Séverine Bellina : Le regain de mobilisations citoyennes n’est pas propre au niveau municipal français. Songez aux gilets jaunes qui bousculent l’agenda politique national, aux occupations des places publiques ou aux marches pour le climat qui émergent dans le monde entier.
Ensuite, cette dynamique visant à remettre l’humain au centre du jeu politique et économique n’est pas nouvelle : souvenez-vous d’Hubert Dubedout à Grenoble dans les années 1970…
Les tensions autour du chômage, de la fermeture des services publics ou de l’adaptation au changement climatique sont telles que ces problèmes politiques majeurs se matérialisent concrètement dans certains territoires. Dans la tête des animateurs des listes citoyennes, l’échelon local offre des leviers efficaces pour améliorer la vie quotidienne des habitants.
Traduisent-ils une défiance vis-à-vis du personnel politique local ?

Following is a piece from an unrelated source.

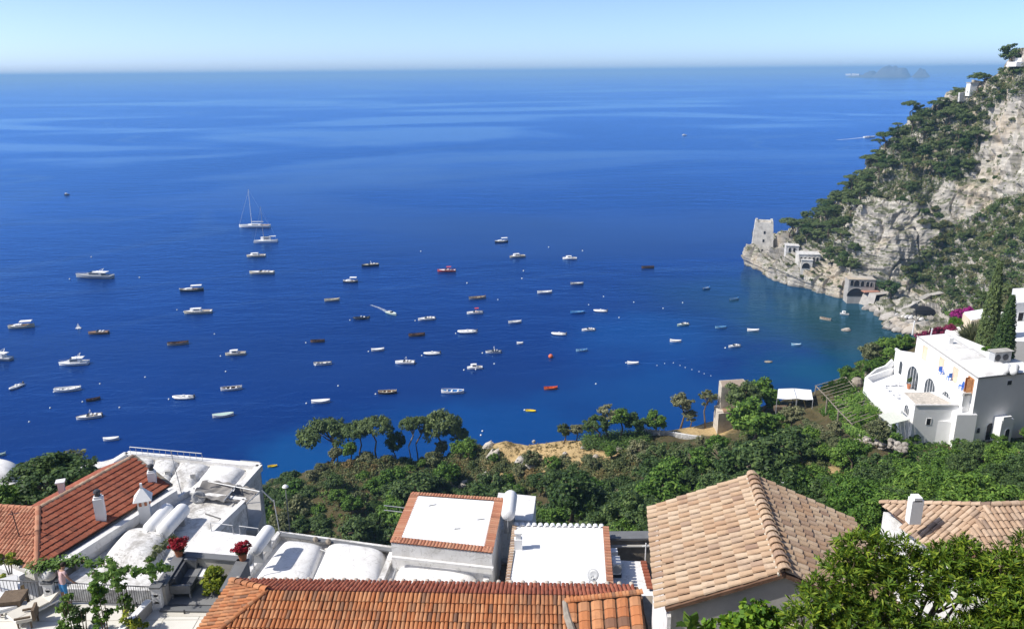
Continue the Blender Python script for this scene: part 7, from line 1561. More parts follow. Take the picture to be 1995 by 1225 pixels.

Oui, la plupart assument une tendance « dégagiste » face aux « notables locaux ». Ils ne sont plus d’accord avec le modèle de développement actuel qui freine selon eux une nécessaire transition écologique et sociale ni avec l’exercice vertical du pouvoir encore pratiqué par la grande majorité des titulaires de mandats politiques locaux. Les candidats-citoyens n’ont plus besoin de conceptualisation idéologique. Si l’élite politique n’adopte pas rapidement des modes de faire associant davantage les citoyens et les agents, ces mouvements sont prêts à le faire à leur place.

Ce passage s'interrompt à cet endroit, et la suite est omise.